◆ Brief
The copy must start at the line that contains "Write a Blender" and finish at the line that contains "sc.camera = cam", reproducing each line exactly. Any picture in that span is omitted.

◆ Record list

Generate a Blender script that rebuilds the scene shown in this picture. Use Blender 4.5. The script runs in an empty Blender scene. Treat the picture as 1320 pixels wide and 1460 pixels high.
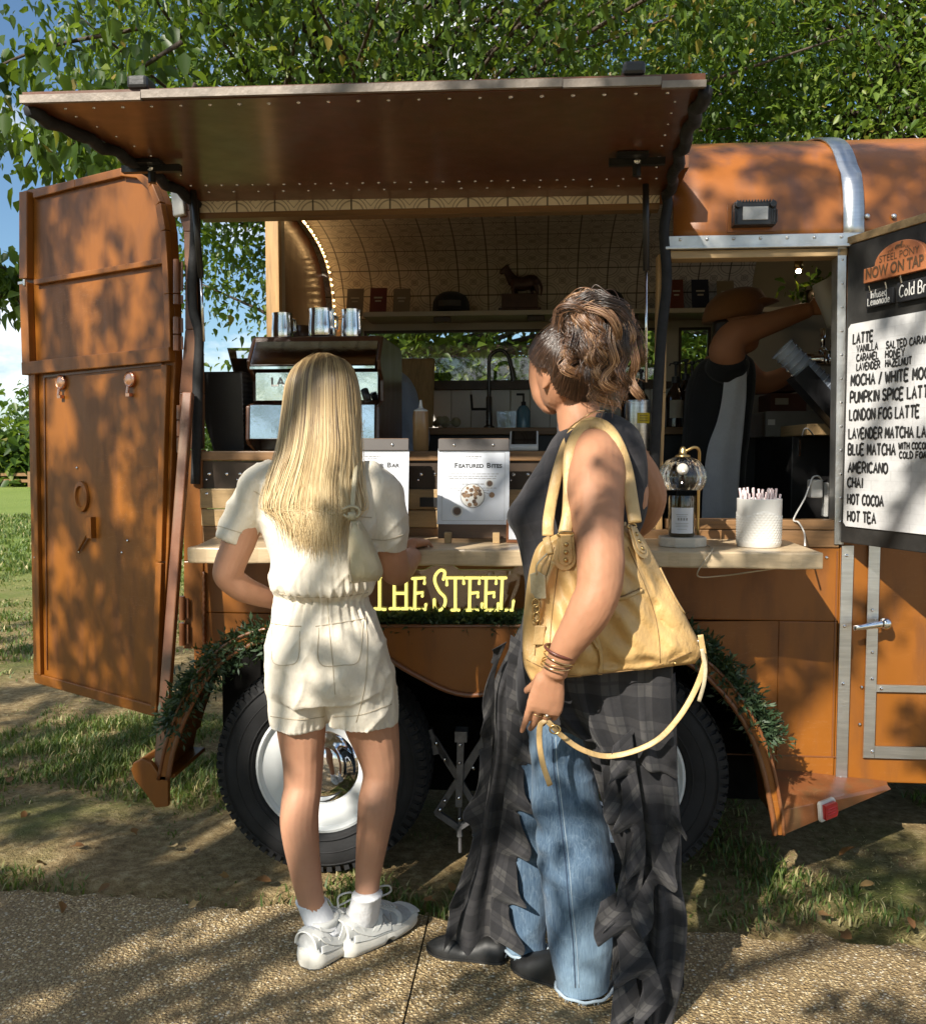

* * *

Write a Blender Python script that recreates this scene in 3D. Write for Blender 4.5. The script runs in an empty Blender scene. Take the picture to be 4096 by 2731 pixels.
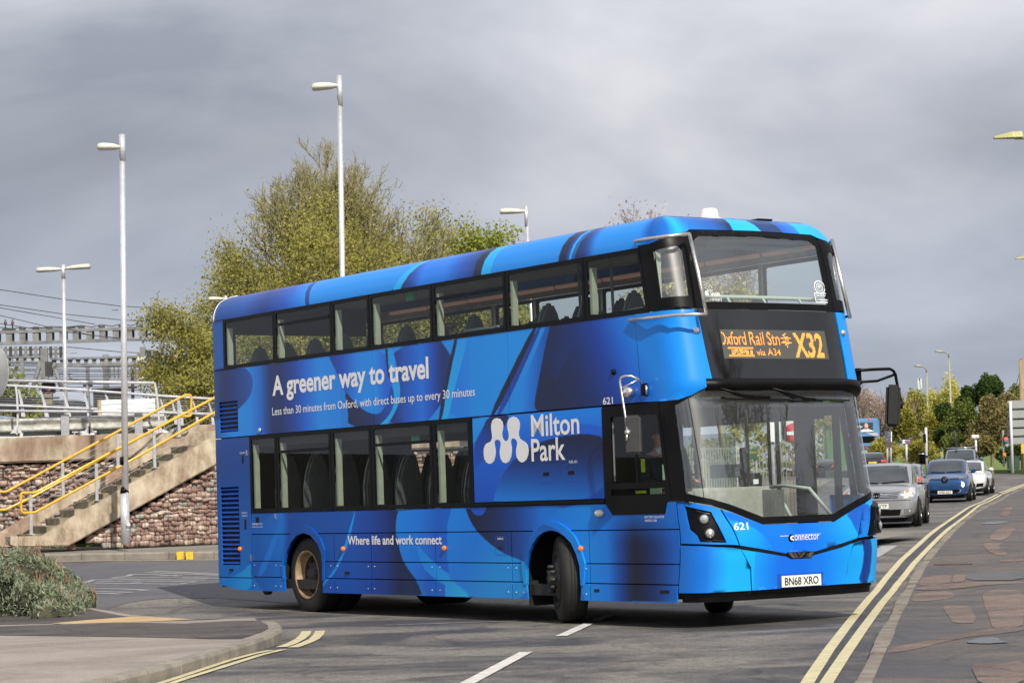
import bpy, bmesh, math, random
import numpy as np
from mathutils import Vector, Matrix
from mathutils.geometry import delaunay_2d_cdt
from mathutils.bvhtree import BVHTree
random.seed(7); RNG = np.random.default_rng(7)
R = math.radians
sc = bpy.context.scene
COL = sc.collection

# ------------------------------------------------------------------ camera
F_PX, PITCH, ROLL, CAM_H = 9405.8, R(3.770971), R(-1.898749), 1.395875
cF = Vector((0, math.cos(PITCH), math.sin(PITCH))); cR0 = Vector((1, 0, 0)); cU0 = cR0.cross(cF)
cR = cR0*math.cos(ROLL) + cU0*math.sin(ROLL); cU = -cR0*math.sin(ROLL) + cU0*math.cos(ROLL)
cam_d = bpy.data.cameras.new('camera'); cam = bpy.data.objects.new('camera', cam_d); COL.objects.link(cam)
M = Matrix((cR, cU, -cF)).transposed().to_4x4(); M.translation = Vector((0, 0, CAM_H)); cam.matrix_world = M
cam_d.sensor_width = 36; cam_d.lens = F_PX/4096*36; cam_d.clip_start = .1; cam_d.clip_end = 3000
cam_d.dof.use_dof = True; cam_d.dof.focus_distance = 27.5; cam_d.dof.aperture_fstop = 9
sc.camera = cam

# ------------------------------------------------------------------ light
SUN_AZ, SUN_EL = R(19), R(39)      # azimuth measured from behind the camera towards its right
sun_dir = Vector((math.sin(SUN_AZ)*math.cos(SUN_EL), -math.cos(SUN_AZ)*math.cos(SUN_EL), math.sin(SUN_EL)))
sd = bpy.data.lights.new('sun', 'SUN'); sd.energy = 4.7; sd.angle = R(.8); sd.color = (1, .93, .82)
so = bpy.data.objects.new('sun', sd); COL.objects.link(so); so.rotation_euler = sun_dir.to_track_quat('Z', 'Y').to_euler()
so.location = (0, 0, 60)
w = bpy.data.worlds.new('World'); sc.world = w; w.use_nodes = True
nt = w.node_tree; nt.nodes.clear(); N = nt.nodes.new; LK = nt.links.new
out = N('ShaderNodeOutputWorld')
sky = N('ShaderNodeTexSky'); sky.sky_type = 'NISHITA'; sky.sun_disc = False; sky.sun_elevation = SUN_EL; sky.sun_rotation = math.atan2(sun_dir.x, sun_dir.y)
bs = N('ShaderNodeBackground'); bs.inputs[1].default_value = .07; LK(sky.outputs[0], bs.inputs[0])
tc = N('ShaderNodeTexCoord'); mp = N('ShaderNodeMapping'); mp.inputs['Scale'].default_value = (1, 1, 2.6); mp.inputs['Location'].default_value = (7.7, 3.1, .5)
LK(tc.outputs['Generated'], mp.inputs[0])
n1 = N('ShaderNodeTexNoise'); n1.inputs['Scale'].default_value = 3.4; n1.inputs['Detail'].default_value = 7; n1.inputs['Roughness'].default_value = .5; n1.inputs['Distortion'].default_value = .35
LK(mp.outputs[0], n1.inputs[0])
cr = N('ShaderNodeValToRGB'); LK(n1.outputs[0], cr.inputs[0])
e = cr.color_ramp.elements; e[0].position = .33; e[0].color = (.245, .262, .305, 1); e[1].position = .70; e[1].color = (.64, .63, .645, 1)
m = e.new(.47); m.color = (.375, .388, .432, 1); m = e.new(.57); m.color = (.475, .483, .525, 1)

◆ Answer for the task
Write a Blender Python script that recreates this scene in 3D. Write for Blender 4.5. The script runs in an empty Blender scene. Take the picture to be 4096 by 2731 pixels.
import bpy, bmesh, math, random
import numpy as np
from mathutils import Vector, Matrix
from mathutils.geometry import delaunay_2d_cdt
from mathutils.bvhtree import BVHTree
random.seed(7); RNG = np.random.default_rng(7)
R = math.radians
sc = bpy.context.scene
COL = sc.collection

# ------------------------------------------------------------------ camera
F_PX, PITCH, ROLL, CAM_H = 9405.8, R(3.770971), R(-1.898749), 1.395875
cF = Vector((0, math.cos(PITCH), math.sin(PITCH))); cR0 = Vector((1, 0, 0)); cU0 = cR0.cross(cF)
cR = cR0*math.cos(ROLL) + cU0*math.sin(ROLL); cU = -cR0*math.sin(ROLL) + cU0*math.cos(ROLL)
cam_d = bpy.data.cameras.new('camera'); cam = bpy.data.objects.new('camera', cam_d); COL.objects.link(cam)
M = Matrix((cR, cU, -cF)).transposed().to_4x4(); M.translation = Vector((0, 0, CAM_H)); cam.matrix_world = M
cam_d.sensor_width = 36; cam_d.lens = F_PX/4096*36; cam_d.clip_start = .1; cam_d.clip_end = 3000
cam_d.dof.use_dof = True; cam_d.dof.focus_distance = 27.5; cam_d.dof.aperture_fstop = 9
sc.camera = cam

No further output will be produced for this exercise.